大人の友情

14件の記録
- 読書猫@YYG_32025年6月8日読み終わった(本文抜粋) "友人とは、「夜中の十二時に、自動車のトランクに死体をいれて持ってきて、どうしようかと言ったとき、黙って話に乗ってくれる人だ」" "人間はなかなか一人では生きられない。孤独は恐ろしい。自分の存在を認めてくれる人がいることで、人間はどれほど安定しておられるかわからない。" "非常に割り切った言い方をすると、類似性の高さは関係の維持に役立ち、相反性の高さは、関係の発展のために役立つ、ということになるだろう。" "ヨーロッパの中世に生まれたロマンチック・ラブでは、男女が性的に結ばれることは禁じられていた。あくまでも合一したい、という強い願いをもちつつも、それが禁じられていることによる苦しみによって、心が鍛えられ、人格が磨かれる、というのがその根本であった。そこには、隠された宗教性がある、と言っても良かった。至高の幸福は、断念によってこそ支えられる、という知恵があった。" "「秘密」は人間を個別化するための大切な要素である。"

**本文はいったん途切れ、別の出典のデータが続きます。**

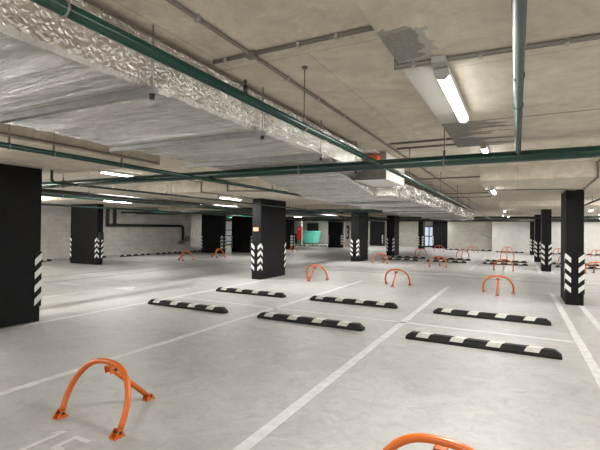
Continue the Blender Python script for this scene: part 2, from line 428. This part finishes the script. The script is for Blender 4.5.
# ------------------------------------------------------------------ hoop barriers
def make_hoop():
    r = empty('hoop_barrier'); W, HT, LEAN = .325, .440, .17
    pts = []
    for i in range(41):
        a = PI*i/40; c, q = math.cos(a), math.sin(a); ex = 2/2.6
        x = -W*math.copysign(abs(c)**ex, c); z = .032 + (HT-.032)*abs(q)**ex
        pts.append((x*(1+.05*math.sin(PI*z/HT)), LEAN*z/HT, z))
    MB().tube(pts, .0225, 14).build('arch', M['orange'], r)
    # hinge plate under the crown and the stay
    hp = MB()
    for sx in (-.032, .026):
        hp.prism([(LEAN-.015,HT-.035),(LEAN+.065,HT-.045),(LEAN+.07,HT-.095),(LEAN+.0,HT-.095)], 0, sx, sx+.006)
    hp.box(-.030,.030,LEAN+.0,LEAN+.064,HT-.052,HT-.047)
    hp = hp.build('hinge_plate', M['orange'], r)
    MB().tube([(-.040,LEAN+.045,HT-.07),(.040,LEAN+.045,HT-.07)], .013, 10).build('bolt', M['bolt'], hp)
    MB().tube([(0,LEAN+.03,HT-.062),(0,.57,.04)], .0215, 12).build('stay', M['orange'], r)
    for x, y in ((-W,0), (W,0), (0,.585)):
        m = MB()
        for sx in (-.031, .026):      # two cheeks with a sloped top, on a small foot plate
            m.prism([(y-.042,.004),(y+.042,.004),(y+.024,.04),(y,.06),(y-.024,.04)], 0, x+sx, x+sx+.005)
        m.box(x-.033,x+.033,y-.046,y+.046,.0006,.005)
        b = m.build('foot_bracket', M['orange'], r)
        MB().tube([(x-.040,y,.036),(x+.040,y,.036)], .011, 10).build('bolt', M['bolt'], b)
    return r
HO = make_hoop(); first = [True]
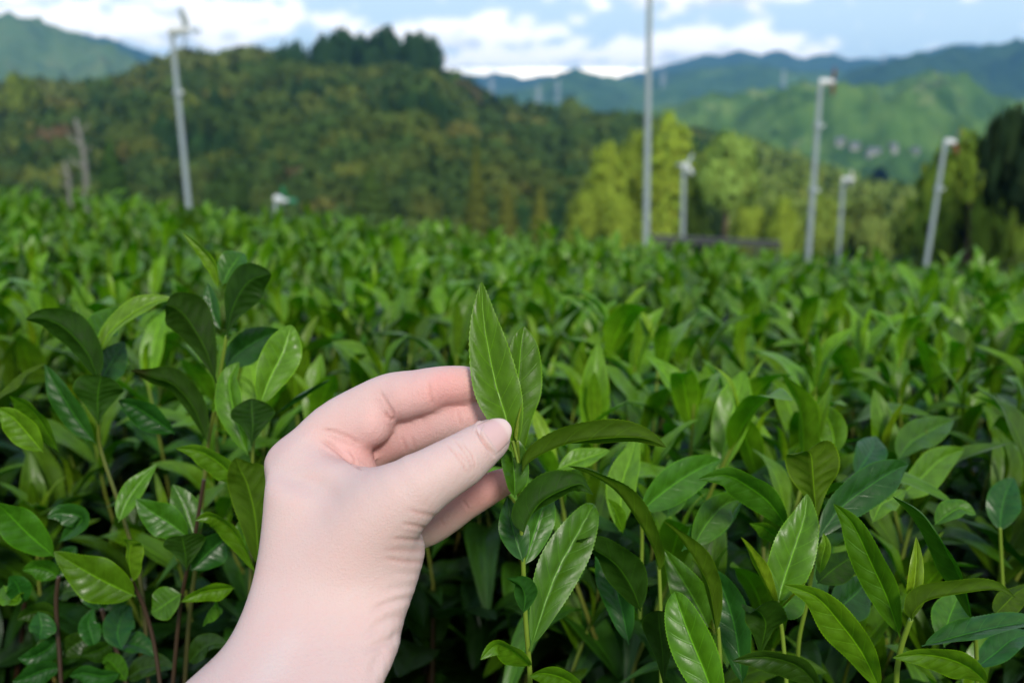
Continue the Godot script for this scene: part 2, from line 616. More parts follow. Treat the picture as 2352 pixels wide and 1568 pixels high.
func build_nail(person: Node3D) -> void:
	var at := mm(1150, 1000, 380)
	var a := mm(1092, 1033, 361)
	var b := mm(1127, 1008, 364.5)
	var ax := (b - a).normalized()
	var up := (-b.normalized() + Vector3(-0.05, 0.12, 0.0)).normalized()
	var side := ax.cross(up).normalized()
	up = side.cross(ax).normalized()
	var verts := PackedVector3Array()
	var uvs := PackedVector2Array()
	var cols := PackedColorArray()
	var idx := PackedInt32Array()
	var ns := 20
	var nt := 20
	for i in ns + 1:
		for j in nt + 1:
			var t := (float(j) / nt) * 2.0 - 1.0
			var s := float(i) / ns
			var s0 := -4.6 + 1.9 * t * t                    # cuticle
			var s1 := 7.9 - 4.6 * pow(absf(t), 2.4)         # free edge
			var x := lerpf(s0, s1, s)
			var ph := deg_to_rad(54.0) * t
			var r := lerpf(8.35, 8.0, s) - 0.9 * s * s
			var edge := 0.5 if i == 0 or j == 0 or j == nt else (0.25 if i == ns else 0.0)
			verts.append(b - ax * 1.4 + ax * x + (up * cos(ph) + side * sin(ph)) * (r - edge))
			uvs.append(Vector2(s, t * 0.5 + 0.5))
			var c := Color(0.50, 0.325, 0.315).lerp(Color(0.54, 0.40, 0.375), smoothstep(0.70, 0.82, s - 0.08 * t * t))
			cols.append(c.lerp(Color(0.56, 0.43, 0.41), smoothstep(0.2, 0.0, s)))
	for i in ns:
		for j in nt:
			var q := i * (nt + 1) + j
			idx.append_array(PackedInt32Array([q, q + nt + 1, q + 1, q + 1, q + nt + 1, q + nt + 2]))
	for i in verts.size():
		verts[i] = cam_basis * (verts[i] - at) * 0.001
	var m := plain_mat(1, 1, 1, 0.2)
	m.vertex_color_use_as_albedo = true
	m.clearcoat_enabled = true
	m.clearcoat = 0.35
	m.clearcoat_roughness = 0.15
	var nt2 := NoiseTexture2D.new()
	nt2.width = 256
	nt2.height = 256
	nt2.as_normal_map = true
	nt2.bump_strength = 3.0
	nt2.noise = FastNoiseLite.new()
	nt2.noise.frequency = 0.12
	m.normal_enabled = true
	m.normal_texture = nt2
	m.normal_scale = 0.35
	put("thumbnail", smooth_mesh(verts, idx, uvs, cols), m, person)

func skin_mat() -> StandardMaterial3D:
	var m := StandardMaterial3D.new()
	m.vertex_color_use_as_albedo = true
	m.roughness = 0.52
	m.metallic_specular = 0.27
	m.subsurf_scatter_enabled = true
	m.subsurf_scatter_strength = 0.12
	var t := NoiseTexture2D.new()
	t.width = 512
	t.height = 512
	t.seamless = true
	t.as_normal_map = true
	t.bump_strength = 4.0
	t.noise = FastNoiseLite.new()
	t.noise.noise_type = FastNoiseLite.TYPE_CELLULAR
	t.noise.frequency = 0.06
	t.noise.fractal_octaves = 2
	m.normal_enabled = true
	m.normal_texture = t
	m.normal_scale = 0.8
	m.uv1_triplanar = true
	m.uv1_scale = Vector3.ONE * 40.0
	return m

func build_hand() -> void:
	var person := thing("person", seen_at(1150, 1000, 0.38), "bare left hand and wrist of a person pinching a tea shoot between thumb and fingers", "person")
	put("hand", hand_mesh(), skin_mat(), person)
	build_nail(person)

# ---------------------------------------------------------------- tea leaves
const VEINS := 8.0
var leaf_tex: ImageTexture
var leaf_nrm: ImageTexture
var leaf_rough: ImageTexture

func frac(x: float) -> float:
	return x - floorf(x)

# distance to the nearest side vein, 0 at the vein and 1 between two
func vein_gap(u: float, t: float) -> float:
	var f := frac(VEINS * (t - 0.13 * absf(u) - 0.03 * u * u) + (0.5 if u > 0.0 else 0.0))
	return absf(f - 0.5) * 2.0

func leaf_textures() -> void:
	var w := 192
	var h := 448
	var im := Image.create(w, h, false, Image.FORMAT_RGB8)
	var bump := Image.create(w, h, false, Image.FORMAT_RGB8)
	var ro := Image.create(w, h, false, Image.FORMAT_RGB8)
	var n1 := FastNoiseLite.new()
	n1.noise_type = FastNoiseLite.TYPE_CELLULAR
	n1.cellular_return_type = FastNoiseLite.RETURN_DISTANCE2_SUB
	n1.frequency = 0.085
	var n2 := FastNoiseLite.new()
	n2.frequency = 0.012
	n2.fractal_octaves = 4
	for y in h:
		for x in w:
			var u := (x + 0.5) / w * 2.0 - 1.0
			var t := (y + 0.5) / h
			var g := 1.0 - vein_gap(u, t)          # 1 on the vein
			g = clampf((g - 0.9) / 0.1, 0.0, 1.0) * (1.0 - smoothstep(0.7, 0.92, absf(u)))
			var mid := 1.0 - smoothstep(0.02, 0.055, absf(u) / (1.15 - 0.7 * t))
			var cell := clampf(n1.get_noise_2d(x, y * 0.8) + 1.0, 0.0, 1.0)
			var net := 1.0 - smoothstep(0.0, 0.16, cell)
			var blotch := n2.get_noise_2d(x, y)
			var edge := smoothstep(0.93, 0.985, absf(u))
			var v := 0.62 + 0.10 * blotch + 0.05 * net
			var c := Color(v, v, v)
			c = c.lerp(Color(0.80, 0.83, 0.62), 0.5 * g)
			c = c.lerp(Color(0.95, 0.95, 0.70), 0.8 * mid)
			c = c.lerp(Color(1.0, 0.96, 0.45), 0.55 * edge)
			im.set_pixel(x, y, c)
			var hgt := 0.5 + 0.12 * n1.get_noise_2d(x, y) + 0.1 * blotch - 0.3 * g + 0.16 * mid
			bump.set_pixel(x, y, Color(hgt, hgt, hgt))
			var rr := clampf(0.35 + 0.13 * blotch + 0.06 * net, 0.1, 1.0)
			ro.set_pixel(x, y, Color(rr, rr, rr))
	leaf_tex = ImageTexture.create_from_image(im)
	leaf_rough = ImageTexture.create_from_image(ro)
	bump.bump_map_to_normal_map(2.2)
	leaf_nrm = ImageTexture.create_from_image(bump)

func leaf_mat(r: float, g: float, b: float, gloss := 1.0, spec := 0.42) -> StandardMaterial3D:
	var key := "leaf %f %f %f %f %f" % [r, g, b, gloss, spec]
	if mats.has(key): return mats[key]
	var m := StandardMaterial3D.new()
	m.albedo_color = Color(r, g, b).linear_to_srgb()
	m.albedo_texture = leaf_tex
	m.roughness = gloss
	m.roughness_texture = leaf_rough
	m.normal_enabled = true
	m.normal_texture = leaf_nrm
	m.normal_scale = 1.1
	m.metallic_specular = spec
	m.cull_mode = BaseMaterial3D.CULL_DISABLED
	m.backlight_enabled = true
	m.backlight = Color(0.46, 0.78, 0.12)
	m.vertex_color_use_as_albedo = true
	mats[key] = m
	return m

func along(pts: Array, t: float) -> Vector3:
	var n := pts.size() - 1
	var x := clampf(t, 0.0, 1.0) * n
	var i := mini(int(x), n - 1)
	var p: Vector3 = pts[i]
	return p.cubic_interpolate(pts[i + 1], pts[maxi(i - 1, 0)], pts[mini(i + 2, n)], x - i)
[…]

- 沼門@swam6982025年3月13日読み終わった@ 図書館面白くて最初から最後まで熟読してしまった。友人関係から恋愛関係、異性同性問わず、あらゆる人間関係への物凄い示唆に富んでいる。私自身のカウンセリングにもなったし、これはあんまり想定されてる読み方じゃないかもしれないけど創作上の関係性を考える上でもかなり参考になった。 河合隼雄さんの本は学生時代に大学の図書館で初めて手に取って読んでからずっと大好き。読みやすいし面白いし、あまりにも「核」の話をしてくれる。 少し前に亡くなったのを知っている。まだ存命中に書かれた(当然だけど)本文中の「友人の死」の章が心を打った。 河合先生の友人が一度死にかけた時に「大丈夫、大丈夫」と言って、周りは不思議に思ったが、本人の意識はその時見事な満開の桜吹雪の下を歩いていて、これなら一人でゆける、というので「大丈夫、大丈夫」と言っていた、このようにして一人でちゃんとあちらにゆけるのだから大丈夫という気があったようだと。その後しばらくしてその方は亡くなってしまい、悲しくはあったが、その人の「大丈夫」という声が聞こえてくるような感じがあった。あちらに行くとその人が待っていて下さっていて「ねっ、凄い花吹雪だったでしょう」などと言われる光景を想像する、これは願望に満ちたもので実際となるとどうなるかあまり自信はない。死ぬのは怖い、しかしよき友を持ったお陰でその感じは少しずつ変化しているようだ。有難いことである。 …という話。2004年の出版だけど、その後先生の死への怖さはどうなっていたんだろう。桜吹雪は見れたんだろうか。見れてたらいいなと思った、私の場合は別に全然友達というわけではないけど。